The afternoon of March 25, someone found Panzarella’s body bound to a metal chair in his kitchen. His throat was slit. Blood surrounded him on the tile floor. The house was in disarray. Police discovered a hunting knife in the bedroom. A knife was also missing from the kitchen’s knifeblock. And there were some receipts from Lynch and Sehwani’s spending spree.

Police found Lynch and Sehwani at a motel two days after the killing. They had spent the days with Panzarella’s credit and debit cards buying cigarettes, matches, gas, clothing, and Everlast shoes, renting movies at one of the motels where they spent an afternoon, and making cash withdrawals. When police found the pair, Sehwani wore the Everlast shoes, and Lynch’s shoes were stained with Panzarella’s blood. A sweater, also stained with his blood, was in the back seat of their truck, as were Panzarella’s car keys.

A jury convicted Lynch of first-degree murder, kidnaping, armed robbery, and burglary, and ultimately sentenced him to death.[1] But today, the Court decides that sentence is no good because the state trial court prohibited the parties from telling the jury that Arizona had abolished parole. Ante, at 1; see Ariz. Rev. Stat. Ann. §41–1604.09(I) (1999). The Court holds that this limitation on Lynch’s sentencing proceeding violated Simmons v. South Carolina, 512 U. S. 154 (1994). Under Simmons, “[w]here the State puts the defendant’s future dangerousness in issue, and the only available alternative sentence to death is life imprisonment without possibility of parole, due process entitles the defendant to inform the capital sentencing jury—by either argument or instruction—that he is parole ineligible.” Id., at 178 (O’Connor, J., concurring in judgment).
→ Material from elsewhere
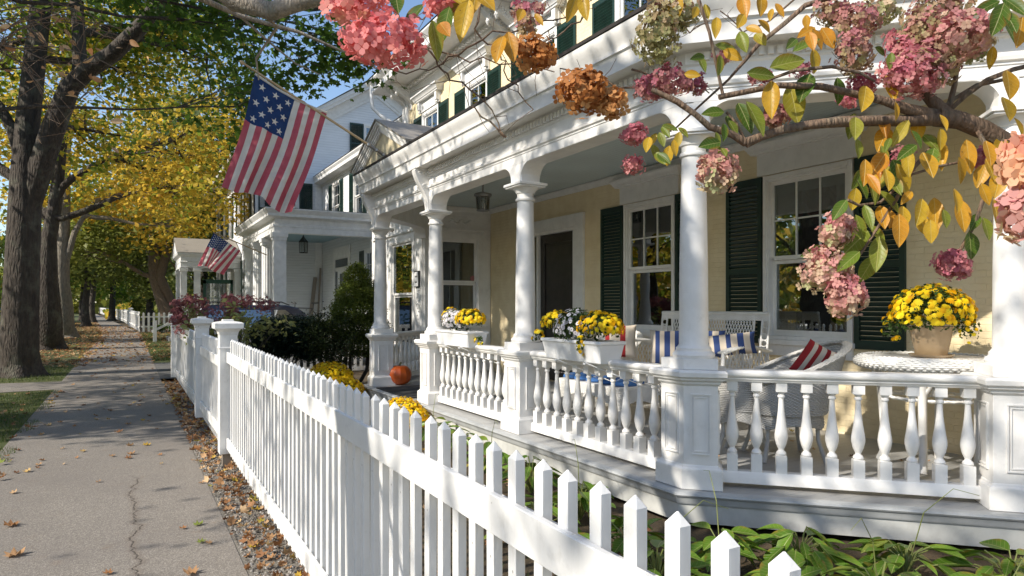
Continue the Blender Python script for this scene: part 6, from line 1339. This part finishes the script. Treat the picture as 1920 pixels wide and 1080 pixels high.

Today’s summary reversal perpetuates the Court’s error in Simmons. See Kelly v. South Carolina, 534 U. S. 246, 262 (2002) (Thomas, J., dissenting); Shafer v. South Carolina, 532 U. S. 36, 58 (2001) (Thomas, J., dissenting). As in Simmons, it is the “sheer depravity of [the defendant’s] crimes, rather than any specific fear for the future, which induced the . . . jury to conclude that the death penalty was justice.” 512 U. S., at 181 (Scalia, J., dissenting). In Simmons, for example, the defendant beat and raped three elderly women—one of them his own grandmother—before brutally killing a fourth. See ibid. The notion that a jury’s decision to impose a death sentence “would have been altered by information on the current state of the law concerning parole (which could of course be amended) is . . . farfetched,” to say the least. Id., at 184.

Worse, today’s decision imposes a magic-words requirement. Unlike Simmons, in which there was “no instruction at all” about the meaning of life imprisonment except that the term should be construed according to its “ ‘[plain] and ordinary meaning,’ ” id., at 160, 166 (plurality opinion), here there was an instruction about the nature of the alternative life sentences that the trial court could impose:

“If your verdict is that the Defendant should be sentenced to death, he will be sentenced to death. If your verdict is that the Defendant should be sentenced to life, he will not be sentenced to death, and the court will sentence him to either life without the possibility of release until at least 25 calendar years in prison are served, or ‘natural life,’ which means the Defendant would never be released from prison.” App. S to Pet. for Cert. 18.

That instruction parallels the Arizona statute governing Lynch’s sentencing proceedings. That statute prescribed that defendants not sentenced to death could receive either a life sentence with the possibility of early release or a “natural life” sentence: “If the court does not sentence the defendant to natural life, the defendant shall not be released on any basis until the completion of the service of twenty-five calendar years,” but a defendant sentenced to “natural life” will “not be released on any basis for the remainder of the defendant’s natural life.” Ariz. Rev. Stat. Ann. §13–703(A) (2001).

Even though the trial court’s instruction was a correct recitation of Arizona law, the Court holds that Simmons requires more. The Court laments that (at least for now) Arizona’s only form of early release in Arizona is executive clemency. Ante, at 3. So the Court demands that the Arizona instruction specify that “the possibility of release” does not (at least for now) include parole. Due process, the Court holds, requires the court to tell the jury that if a defendant sentenced to life with the possibility of early release in 25 years were to seek early release today, he would be ineligible for parole under Arizona law. Ante, at 3–4. Nonsense. The Due Process Clause does not compel such “micromanage[ment of] state sentencing proceedings.” Shafer, supra, at 58 (Thomas, J., dissenting).

Today’s decision—issued without full briefing and argument and based on Simmons, a fractured decision of this Court that did not produce a majority opinion—is a remarkably aggressive use of our power to review the States’ highest courts. The trial court accurately told the jury that Lynch could receive a life sentence with or without the possibility of early release, and that should suffice.

I respectfully dissent.

Notes
1  Sehwani ultimately pleaded guilty to first-degree murder and theft and received a sentence of natural life without the possibility of early release plus one year. See 225 Ariz. 27, 33, n. 4, 234 P. 3d 595, 601, n. 4 (2010).